The question for England followers is this: can that tension be extended beyond the Ashes? In 2005, the momentum of victory quickly dissipated. Will England go once more from heroes to zeroes this time around?

"In the short time I've been with the party, I sense they are very aware of that," Gooch says. "There's great determination, intensity and commitment. I'm impressed.

"2005 was such a nail-biter. Everyone got caught up in the celebrations and maybe things didn't go on from there as we would have liked. This time, I feel they are determined not to let the momentum go."

And, as Gooch surveys them from the dressing-room balcony, does he think his endless search might soon be over? Does he believe the present side have within them someone capable of overtaking his own magnificent record? "I don't see why not," he says. "All they have to do is believe."

Quick question...

Lillee or McGrath? I only played once against Glenn McGrath, so maybe I'm biased, but for me Dennis was the biggest hearted cricketer ever, a formidable opponent. He did me so many times, including on my debut when the joke was coined about how convenient it was that I had my first Test score in my surname.

Brooking or Di Canio? For me, Brooking was the most cultured international footballer of his age. I like teams with playmakers and he was the best I've seen. I loved Di Canio, mind.

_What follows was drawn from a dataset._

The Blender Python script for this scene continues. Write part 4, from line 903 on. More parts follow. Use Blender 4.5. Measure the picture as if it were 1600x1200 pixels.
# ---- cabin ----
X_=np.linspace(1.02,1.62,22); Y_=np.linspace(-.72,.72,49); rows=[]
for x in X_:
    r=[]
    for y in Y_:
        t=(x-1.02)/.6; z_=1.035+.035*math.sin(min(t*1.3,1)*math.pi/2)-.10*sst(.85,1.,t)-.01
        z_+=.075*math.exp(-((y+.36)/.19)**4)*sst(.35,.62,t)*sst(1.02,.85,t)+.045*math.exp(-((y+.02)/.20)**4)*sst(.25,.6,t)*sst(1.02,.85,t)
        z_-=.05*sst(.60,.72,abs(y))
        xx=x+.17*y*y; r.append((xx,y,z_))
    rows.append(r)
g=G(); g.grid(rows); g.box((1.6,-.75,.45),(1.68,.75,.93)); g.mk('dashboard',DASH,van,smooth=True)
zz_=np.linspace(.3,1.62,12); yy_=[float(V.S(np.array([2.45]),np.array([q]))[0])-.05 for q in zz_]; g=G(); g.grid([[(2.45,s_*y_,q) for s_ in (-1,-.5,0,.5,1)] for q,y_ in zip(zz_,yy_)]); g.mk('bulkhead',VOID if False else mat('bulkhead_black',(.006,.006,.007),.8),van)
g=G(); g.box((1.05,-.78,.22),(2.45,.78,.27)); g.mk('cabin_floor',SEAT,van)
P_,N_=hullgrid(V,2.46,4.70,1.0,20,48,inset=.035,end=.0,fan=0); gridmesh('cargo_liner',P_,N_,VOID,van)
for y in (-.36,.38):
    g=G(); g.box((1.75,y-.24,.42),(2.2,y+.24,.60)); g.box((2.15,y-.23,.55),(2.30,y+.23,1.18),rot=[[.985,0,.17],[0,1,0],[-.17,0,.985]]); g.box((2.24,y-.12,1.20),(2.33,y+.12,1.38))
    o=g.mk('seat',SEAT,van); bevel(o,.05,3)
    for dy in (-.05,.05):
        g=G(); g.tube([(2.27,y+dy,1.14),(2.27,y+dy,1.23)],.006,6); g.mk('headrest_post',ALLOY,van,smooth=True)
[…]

Lily Allen or Lady Gaga? I don't think I've heard either's music. I'm a Van Morrison man. And Gary Moore. My partner bought me tickets for a Gary Moore concert recently and I felt right at home: the audience was made up of blokes over the age of 55.

Ron Greenwood or Harry Redknapp? Oh, come on, given my background, that's impossible. I like Harry, he's a great bloke, and in this day and age a shining light as an English-born manager in the top flight. But when I first watched the Hammers, that great Sixties side, it was Ron who put it together. I'd like to sit on the fence and say both, but if you push me, I'll have to plump for Ron.